Thursday, December 17, 2009

Cowled Comfort

Reflection of myself in a subway window on the Red Line, from Central Square in Cambridge to Alewife, where a night bike ride home awaits through a wind chill of minus two.

I've got my dark green cowl on. It used to belong to Matthew. Still has the KIDSOKZ label on it. I wear it on the really cold days under the bike helmet. I could take it off; the subway's warm. But outside it's so rigorously, bonesettingly frigid that there's no desire to do so. Other people in the car have their hoods up. You can't be too warm.

I'm kind of fascinated by my cowled reflection. Dark hair is hidden, so all that's visible is my spectacled face and white beard. I look about seventy, and too tired and chilled to bother with appearances. I feel like I'm in disguise as an old guy. Old Like Me. Even though the me studying the me in the window is deep down the same scrawny kid who used to make faces at himself in another mirror fifty years ago.

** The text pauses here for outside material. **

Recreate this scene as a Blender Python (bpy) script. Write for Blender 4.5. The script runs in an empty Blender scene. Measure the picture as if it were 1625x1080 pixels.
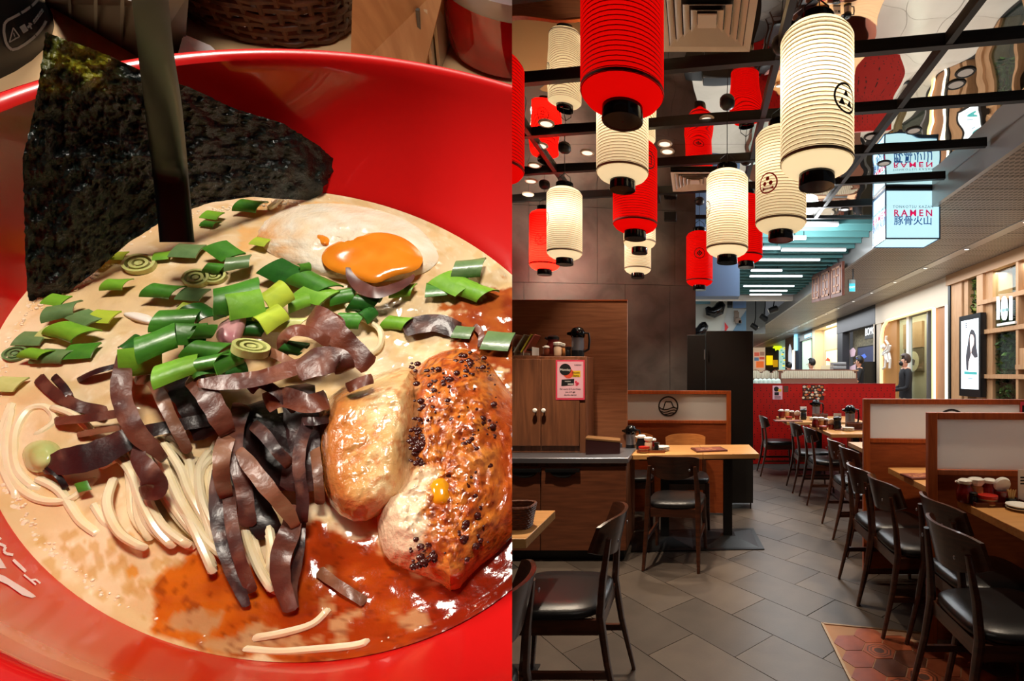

But the old dude in the window reveals none of that.

Anyway, let the little window today show cowled me, with commentary in the terse bitten-off scriptese of Rod Serling: A young man gets on a train at Central Square, protected from the elements. But the one element he can't protect himself from lies inside the fleece. Namely, time. Next stop: the Twilight Song, as my grandma used to say.

2 comments:

  1. Doo-doo doo-doo, doo-doo doo-doo.
    How did you get Rod Serling's actual VOICE in this blog?